** START PROVIDED ENTRIES **

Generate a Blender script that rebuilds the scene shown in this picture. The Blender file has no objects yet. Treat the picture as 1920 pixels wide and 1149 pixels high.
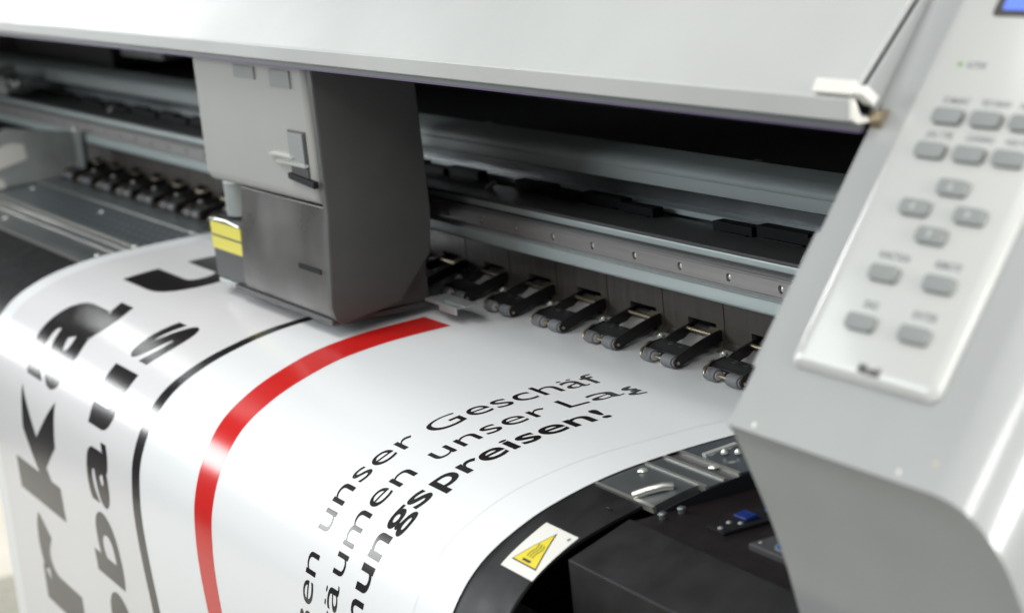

** END PROVIDED ENTRIES **
** START PROVIDED ENTRIES **

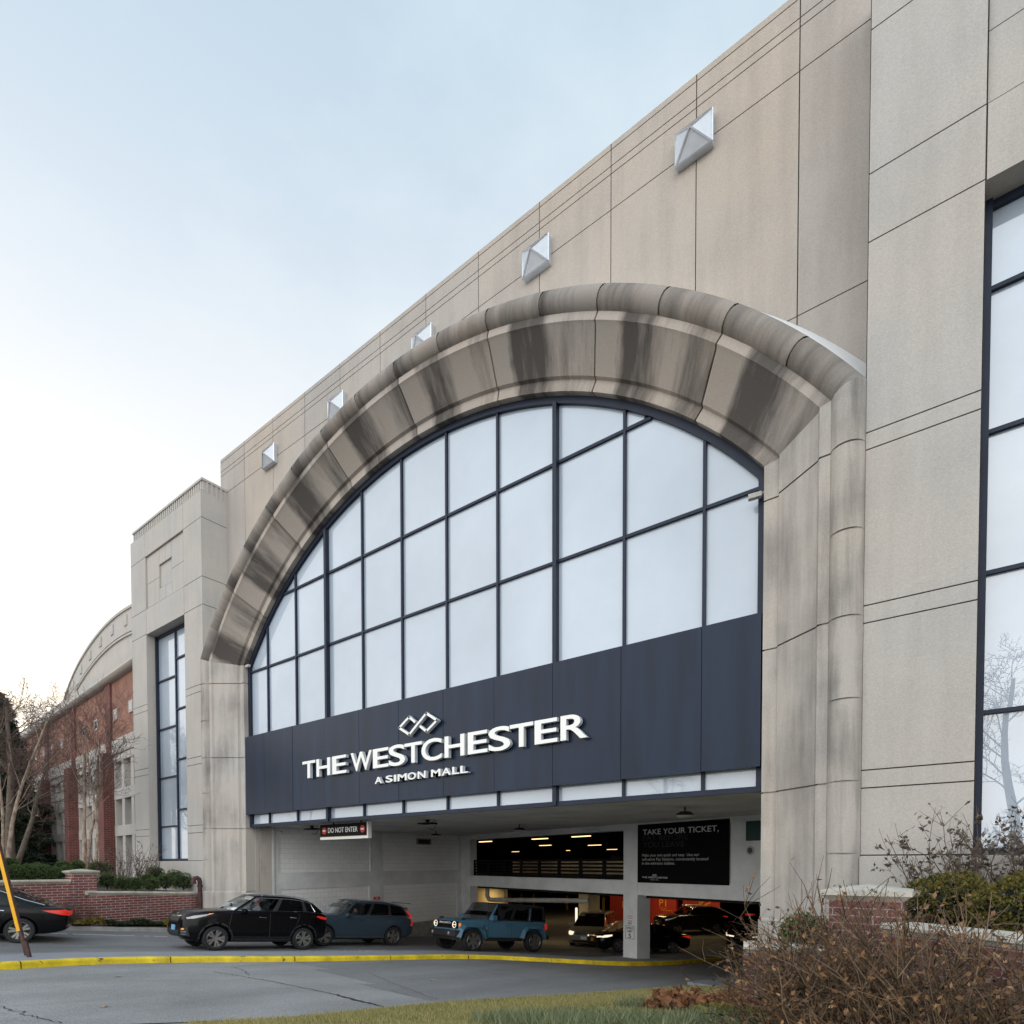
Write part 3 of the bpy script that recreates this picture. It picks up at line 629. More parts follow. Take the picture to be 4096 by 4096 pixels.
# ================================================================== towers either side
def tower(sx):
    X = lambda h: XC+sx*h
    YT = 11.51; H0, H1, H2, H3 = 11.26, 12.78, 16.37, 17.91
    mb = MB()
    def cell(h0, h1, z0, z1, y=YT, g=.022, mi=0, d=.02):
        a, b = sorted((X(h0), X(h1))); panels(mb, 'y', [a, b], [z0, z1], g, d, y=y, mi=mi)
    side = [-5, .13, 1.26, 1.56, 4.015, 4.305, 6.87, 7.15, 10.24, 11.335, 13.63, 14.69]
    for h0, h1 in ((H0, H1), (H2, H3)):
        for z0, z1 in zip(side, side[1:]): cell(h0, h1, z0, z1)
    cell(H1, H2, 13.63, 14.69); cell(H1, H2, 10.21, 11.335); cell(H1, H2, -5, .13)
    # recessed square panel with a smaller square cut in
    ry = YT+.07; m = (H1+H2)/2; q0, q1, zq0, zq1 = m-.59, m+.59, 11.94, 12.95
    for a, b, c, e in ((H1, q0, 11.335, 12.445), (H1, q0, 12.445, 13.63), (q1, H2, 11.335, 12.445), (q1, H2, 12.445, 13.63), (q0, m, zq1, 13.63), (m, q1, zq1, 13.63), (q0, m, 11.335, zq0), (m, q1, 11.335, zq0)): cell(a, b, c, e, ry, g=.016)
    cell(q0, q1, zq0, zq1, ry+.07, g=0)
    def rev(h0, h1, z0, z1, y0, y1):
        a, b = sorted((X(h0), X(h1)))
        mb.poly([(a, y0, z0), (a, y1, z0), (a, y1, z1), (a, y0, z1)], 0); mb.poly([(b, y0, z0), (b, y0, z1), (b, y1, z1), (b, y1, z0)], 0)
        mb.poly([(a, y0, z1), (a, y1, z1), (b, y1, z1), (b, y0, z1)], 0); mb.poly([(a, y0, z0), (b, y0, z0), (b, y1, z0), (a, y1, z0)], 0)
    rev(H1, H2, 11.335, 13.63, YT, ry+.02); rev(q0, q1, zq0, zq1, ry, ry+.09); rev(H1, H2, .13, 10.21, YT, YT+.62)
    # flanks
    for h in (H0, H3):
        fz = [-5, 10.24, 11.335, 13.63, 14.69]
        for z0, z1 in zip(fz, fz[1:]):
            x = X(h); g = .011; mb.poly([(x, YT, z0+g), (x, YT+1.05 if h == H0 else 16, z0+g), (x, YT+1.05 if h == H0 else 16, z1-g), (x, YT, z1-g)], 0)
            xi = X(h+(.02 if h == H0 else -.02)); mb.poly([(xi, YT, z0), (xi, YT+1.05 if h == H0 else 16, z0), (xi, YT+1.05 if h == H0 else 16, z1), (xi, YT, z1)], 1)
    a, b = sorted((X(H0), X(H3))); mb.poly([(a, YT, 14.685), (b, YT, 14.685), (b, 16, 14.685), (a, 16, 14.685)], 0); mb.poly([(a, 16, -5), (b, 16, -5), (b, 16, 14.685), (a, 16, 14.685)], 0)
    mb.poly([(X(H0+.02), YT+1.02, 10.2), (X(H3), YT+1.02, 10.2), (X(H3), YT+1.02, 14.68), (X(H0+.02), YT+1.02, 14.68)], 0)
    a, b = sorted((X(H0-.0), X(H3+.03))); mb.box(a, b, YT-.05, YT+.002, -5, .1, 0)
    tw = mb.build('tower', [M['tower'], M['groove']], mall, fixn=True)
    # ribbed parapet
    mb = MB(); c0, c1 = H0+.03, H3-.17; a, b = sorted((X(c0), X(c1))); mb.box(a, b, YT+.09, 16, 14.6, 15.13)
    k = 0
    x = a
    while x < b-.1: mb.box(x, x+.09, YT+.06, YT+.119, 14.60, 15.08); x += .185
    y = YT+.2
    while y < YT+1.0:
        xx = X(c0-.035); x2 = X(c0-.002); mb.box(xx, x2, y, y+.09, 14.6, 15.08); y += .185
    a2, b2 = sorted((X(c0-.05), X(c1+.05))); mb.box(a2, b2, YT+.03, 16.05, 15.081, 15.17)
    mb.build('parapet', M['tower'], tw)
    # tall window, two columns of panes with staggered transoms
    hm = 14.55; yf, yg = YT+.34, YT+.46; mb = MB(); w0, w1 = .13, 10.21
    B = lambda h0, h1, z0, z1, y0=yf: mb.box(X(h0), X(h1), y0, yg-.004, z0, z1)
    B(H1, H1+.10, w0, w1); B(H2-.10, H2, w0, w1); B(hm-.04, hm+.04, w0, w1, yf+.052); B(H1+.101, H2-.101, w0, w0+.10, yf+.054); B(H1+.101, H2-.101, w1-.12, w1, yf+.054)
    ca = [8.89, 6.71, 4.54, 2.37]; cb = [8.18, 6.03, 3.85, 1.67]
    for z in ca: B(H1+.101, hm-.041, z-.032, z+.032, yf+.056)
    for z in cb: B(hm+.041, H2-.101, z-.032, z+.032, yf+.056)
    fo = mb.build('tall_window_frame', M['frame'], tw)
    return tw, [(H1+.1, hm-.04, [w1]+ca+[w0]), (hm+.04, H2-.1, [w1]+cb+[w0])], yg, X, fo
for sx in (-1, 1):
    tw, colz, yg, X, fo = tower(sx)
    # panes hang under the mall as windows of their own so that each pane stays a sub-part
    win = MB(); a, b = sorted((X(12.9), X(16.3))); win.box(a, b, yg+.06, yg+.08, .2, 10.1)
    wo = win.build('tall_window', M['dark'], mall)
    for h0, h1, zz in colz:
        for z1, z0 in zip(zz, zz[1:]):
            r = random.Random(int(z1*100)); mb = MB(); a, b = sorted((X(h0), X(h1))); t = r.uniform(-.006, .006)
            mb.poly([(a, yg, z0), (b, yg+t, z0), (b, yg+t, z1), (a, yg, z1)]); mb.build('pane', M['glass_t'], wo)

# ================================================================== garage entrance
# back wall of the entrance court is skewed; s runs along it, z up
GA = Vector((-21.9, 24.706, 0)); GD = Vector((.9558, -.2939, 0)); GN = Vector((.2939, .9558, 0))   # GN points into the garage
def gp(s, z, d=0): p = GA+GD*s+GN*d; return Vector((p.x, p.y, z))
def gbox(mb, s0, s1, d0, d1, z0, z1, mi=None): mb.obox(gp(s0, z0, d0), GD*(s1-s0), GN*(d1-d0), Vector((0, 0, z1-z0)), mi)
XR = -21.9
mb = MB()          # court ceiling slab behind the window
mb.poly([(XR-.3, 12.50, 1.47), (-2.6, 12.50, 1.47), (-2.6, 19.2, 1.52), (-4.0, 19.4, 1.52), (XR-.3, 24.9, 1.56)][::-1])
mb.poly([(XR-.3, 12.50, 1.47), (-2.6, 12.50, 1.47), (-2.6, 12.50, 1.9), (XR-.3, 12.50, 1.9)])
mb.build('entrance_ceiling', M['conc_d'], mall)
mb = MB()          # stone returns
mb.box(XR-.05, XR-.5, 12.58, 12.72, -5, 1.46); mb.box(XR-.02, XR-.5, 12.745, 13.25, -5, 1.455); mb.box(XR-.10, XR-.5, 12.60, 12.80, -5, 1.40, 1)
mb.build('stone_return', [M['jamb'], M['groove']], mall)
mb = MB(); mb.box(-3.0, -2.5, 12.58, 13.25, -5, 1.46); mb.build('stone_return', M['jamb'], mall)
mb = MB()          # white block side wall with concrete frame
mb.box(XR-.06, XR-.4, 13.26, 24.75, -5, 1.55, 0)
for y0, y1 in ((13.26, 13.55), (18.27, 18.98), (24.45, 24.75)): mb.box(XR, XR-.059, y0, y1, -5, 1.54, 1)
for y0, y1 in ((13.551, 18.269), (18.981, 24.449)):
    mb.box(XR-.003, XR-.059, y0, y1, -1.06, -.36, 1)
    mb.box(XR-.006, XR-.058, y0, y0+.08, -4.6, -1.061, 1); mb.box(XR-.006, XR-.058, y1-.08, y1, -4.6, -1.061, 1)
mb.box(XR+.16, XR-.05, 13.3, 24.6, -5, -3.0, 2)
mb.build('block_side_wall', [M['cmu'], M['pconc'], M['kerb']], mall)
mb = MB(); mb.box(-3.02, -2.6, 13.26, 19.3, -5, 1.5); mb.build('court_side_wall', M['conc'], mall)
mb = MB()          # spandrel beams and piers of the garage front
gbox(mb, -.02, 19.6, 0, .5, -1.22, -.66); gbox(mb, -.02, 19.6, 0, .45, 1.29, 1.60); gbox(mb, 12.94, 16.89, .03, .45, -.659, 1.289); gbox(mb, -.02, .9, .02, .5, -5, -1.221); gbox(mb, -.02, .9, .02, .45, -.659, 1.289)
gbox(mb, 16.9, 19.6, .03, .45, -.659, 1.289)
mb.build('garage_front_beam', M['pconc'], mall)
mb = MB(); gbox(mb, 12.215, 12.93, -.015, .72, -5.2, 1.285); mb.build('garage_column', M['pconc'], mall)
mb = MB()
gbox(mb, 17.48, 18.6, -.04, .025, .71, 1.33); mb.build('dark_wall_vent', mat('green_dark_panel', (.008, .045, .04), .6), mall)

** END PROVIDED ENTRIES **
** START PROVIDED ENTRIES **

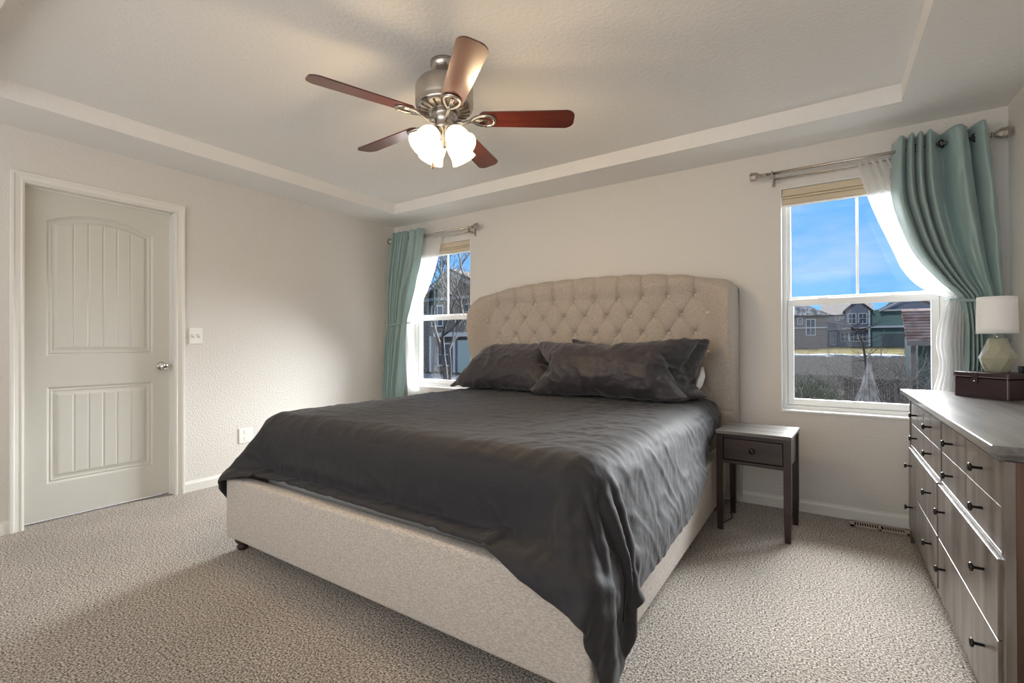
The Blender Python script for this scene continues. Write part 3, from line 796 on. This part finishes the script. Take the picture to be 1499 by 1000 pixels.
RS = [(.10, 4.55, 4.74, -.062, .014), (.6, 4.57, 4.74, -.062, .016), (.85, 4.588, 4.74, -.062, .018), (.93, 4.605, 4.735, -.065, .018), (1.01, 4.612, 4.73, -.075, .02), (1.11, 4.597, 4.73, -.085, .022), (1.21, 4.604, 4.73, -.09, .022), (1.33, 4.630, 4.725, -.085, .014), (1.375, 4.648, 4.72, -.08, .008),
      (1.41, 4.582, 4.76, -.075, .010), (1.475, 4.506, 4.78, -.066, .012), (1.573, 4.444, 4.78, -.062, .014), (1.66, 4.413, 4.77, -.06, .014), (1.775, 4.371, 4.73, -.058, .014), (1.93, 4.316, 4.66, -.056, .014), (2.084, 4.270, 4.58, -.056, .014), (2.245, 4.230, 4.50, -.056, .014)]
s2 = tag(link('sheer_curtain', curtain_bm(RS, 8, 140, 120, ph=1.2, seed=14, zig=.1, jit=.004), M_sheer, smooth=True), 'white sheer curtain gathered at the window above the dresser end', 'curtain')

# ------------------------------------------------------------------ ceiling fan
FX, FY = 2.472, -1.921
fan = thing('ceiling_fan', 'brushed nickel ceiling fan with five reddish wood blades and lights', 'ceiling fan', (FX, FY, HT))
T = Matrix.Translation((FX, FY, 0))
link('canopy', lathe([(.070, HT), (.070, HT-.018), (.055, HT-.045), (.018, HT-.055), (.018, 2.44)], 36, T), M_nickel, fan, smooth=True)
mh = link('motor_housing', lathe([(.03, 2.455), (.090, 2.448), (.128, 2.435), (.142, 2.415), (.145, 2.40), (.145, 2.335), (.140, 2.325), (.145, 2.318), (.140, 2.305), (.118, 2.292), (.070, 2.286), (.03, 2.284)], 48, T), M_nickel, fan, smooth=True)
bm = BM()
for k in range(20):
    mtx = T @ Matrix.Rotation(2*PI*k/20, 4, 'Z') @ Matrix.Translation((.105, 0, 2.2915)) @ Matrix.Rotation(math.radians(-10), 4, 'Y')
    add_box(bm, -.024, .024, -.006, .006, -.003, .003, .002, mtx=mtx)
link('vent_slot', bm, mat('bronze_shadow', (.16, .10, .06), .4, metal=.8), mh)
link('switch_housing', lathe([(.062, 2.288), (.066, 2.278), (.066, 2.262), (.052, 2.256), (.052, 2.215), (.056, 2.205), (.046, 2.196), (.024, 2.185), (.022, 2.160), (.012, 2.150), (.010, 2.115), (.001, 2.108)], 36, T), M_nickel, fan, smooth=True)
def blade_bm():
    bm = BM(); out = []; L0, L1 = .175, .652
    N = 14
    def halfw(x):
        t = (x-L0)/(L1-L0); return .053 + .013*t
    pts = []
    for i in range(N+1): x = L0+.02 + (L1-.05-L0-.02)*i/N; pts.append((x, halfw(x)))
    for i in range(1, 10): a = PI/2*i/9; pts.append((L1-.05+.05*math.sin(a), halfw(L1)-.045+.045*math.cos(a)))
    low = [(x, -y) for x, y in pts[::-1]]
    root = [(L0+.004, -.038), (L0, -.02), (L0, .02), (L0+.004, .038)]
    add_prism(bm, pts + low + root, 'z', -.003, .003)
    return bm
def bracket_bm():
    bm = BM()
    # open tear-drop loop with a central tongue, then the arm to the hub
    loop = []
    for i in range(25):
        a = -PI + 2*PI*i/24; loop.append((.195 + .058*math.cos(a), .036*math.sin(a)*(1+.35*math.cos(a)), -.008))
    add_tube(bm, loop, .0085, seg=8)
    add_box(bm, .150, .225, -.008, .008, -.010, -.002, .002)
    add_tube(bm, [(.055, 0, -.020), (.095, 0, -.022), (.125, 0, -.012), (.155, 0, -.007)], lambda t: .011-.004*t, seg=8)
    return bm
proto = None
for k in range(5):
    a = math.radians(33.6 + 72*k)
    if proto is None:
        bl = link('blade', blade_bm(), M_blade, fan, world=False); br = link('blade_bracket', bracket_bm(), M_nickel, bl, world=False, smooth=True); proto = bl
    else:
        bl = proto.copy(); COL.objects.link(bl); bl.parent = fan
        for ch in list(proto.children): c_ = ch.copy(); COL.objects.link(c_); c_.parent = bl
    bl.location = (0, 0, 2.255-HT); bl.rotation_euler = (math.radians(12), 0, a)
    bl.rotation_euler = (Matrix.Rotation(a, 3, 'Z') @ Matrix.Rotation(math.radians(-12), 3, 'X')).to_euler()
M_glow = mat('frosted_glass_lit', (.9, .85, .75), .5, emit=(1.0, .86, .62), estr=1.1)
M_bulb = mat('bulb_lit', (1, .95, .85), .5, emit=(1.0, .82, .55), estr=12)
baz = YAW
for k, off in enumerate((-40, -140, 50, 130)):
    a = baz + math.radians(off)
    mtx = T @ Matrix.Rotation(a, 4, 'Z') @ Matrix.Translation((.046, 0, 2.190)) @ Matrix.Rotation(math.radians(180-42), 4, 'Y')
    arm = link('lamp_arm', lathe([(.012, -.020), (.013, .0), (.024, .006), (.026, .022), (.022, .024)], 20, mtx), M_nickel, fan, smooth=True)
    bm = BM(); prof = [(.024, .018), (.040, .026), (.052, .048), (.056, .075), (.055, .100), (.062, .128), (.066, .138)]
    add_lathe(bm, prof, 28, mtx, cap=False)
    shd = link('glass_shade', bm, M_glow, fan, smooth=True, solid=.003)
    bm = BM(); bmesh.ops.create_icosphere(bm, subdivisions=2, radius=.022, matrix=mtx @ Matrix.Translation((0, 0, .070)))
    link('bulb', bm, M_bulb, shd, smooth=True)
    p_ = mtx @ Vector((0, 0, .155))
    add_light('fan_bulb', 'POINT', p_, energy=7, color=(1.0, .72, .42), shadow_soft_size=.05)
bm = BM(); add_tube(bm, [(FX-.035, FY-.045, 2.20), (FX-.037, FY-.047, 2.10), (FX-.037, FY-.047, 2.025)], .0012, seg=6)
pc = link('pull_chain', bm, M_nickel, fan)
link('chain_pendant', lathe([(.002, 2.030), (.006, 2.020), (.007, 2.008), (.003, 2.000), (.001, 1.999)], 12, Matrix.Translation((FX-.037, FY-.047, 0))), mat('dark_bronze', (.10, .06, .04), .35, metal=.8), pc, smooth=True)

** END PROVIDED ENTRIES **

- _REQUEST_: Tally the lines of the listing in which the word "that" occurs, and state the total alone.

- _CORRECT RESPONSE_: 3